Solide, liquide : incarner un personnage au cinéma ou au théâtre, c’est d’abord une affaire d’état. «Au cinéma on joue une succession d’états, on ne joue pas un personnage.» Mais, déjà, parler de personnage sonne comme un non-sens pour l’actrice. «Jacques Doillon répétait sens cesse que l’idée de personnage n’existe pas, explique d’une voix douce Isabelle Huppert. Et j’aime bien cette idée. C’est vrai que les acteurs jouent d’abord des personnes, le personnage c’est un contour qu’il faut faire exploser.»

Exploser les carcans du cinéma

Le dernier réalisateur qui a braqué sa caméra sur Isabelle Huppert ne peut mieux représenter cette idée. «En 2023, on vous retrouve à nouveau dans l’œil du cinéaste coréen Hong Sang-soo, précise Didier Péron, rédacteur en chef adjoint au service culture de Libération. Il est très connu pour travailler de manière atypique.» L’actrice ne peut qu’acquiescer. Eclater les carcans du cinéma, ce réalisateur sud-coréen le fait jusque dans son équipe.

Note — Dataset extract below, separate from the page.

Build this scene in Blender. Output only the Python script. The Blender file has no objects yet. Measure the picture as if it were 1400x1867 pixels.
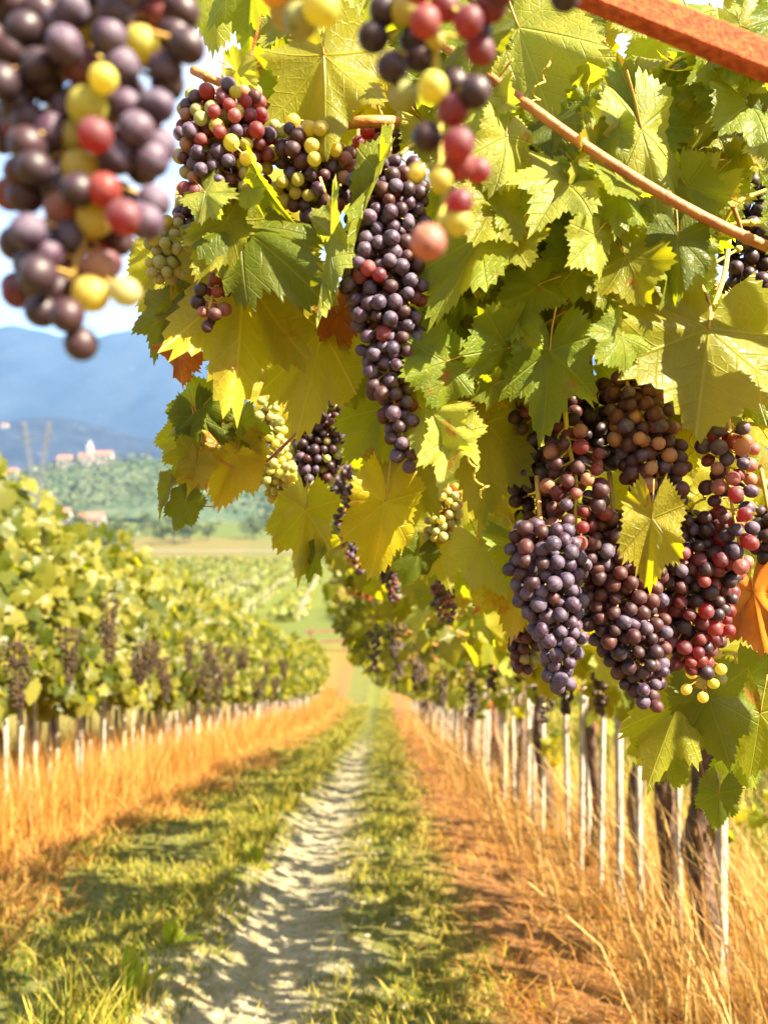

«Sur le dernier film, on était trois, confirme Isabelle Huppert. Il n’y avait plus de chef-op, Hong Sang-Soo fait lui-même la lumière.» La salle rit une fois. «La caméra est tellement petite qu’on ne la voit pas.» Deux fois. «Il n’y avait pas de script.» Trois fois. «Et il n’y avait pas d’ingé-son, juste une fille avec une perche.» Hilarité générale. Isabelle Huppert aurait pu révéler en exclusivité le titre du long-métrage à Libération mais… «Je l’ai oublié.» A quoi ça tient, un scoop…

Mais cette totale liberté n’est pas pour déplaire à l’artiste. «C’est vrai que Hong Sang-Soo, comme Paul Verhoeven avec qui j’ai pu tourner, ne me donnait pas d’indication.» De quoi interloquer ses interviewers, Didier Péron et Sandra Onana, cheffe adjointe du service Culture. «Mais le cinéma se passe d’explication. De mots. C’est un langage qui s’élabore sur l’instant. Ici et maintenant.» Le cinéma c’est «la puissance du moment».

Puissance du moment et puissance assourdissante des applaudissements d’un auditoire presque fanatique. Alors d’une fluidité fraîchement acquise, Isabelle Huppert cherche à s’éclipser. C’est mal connaître son public : il ne partira pas sans grimper sur scène et arracher in extremis un selfie.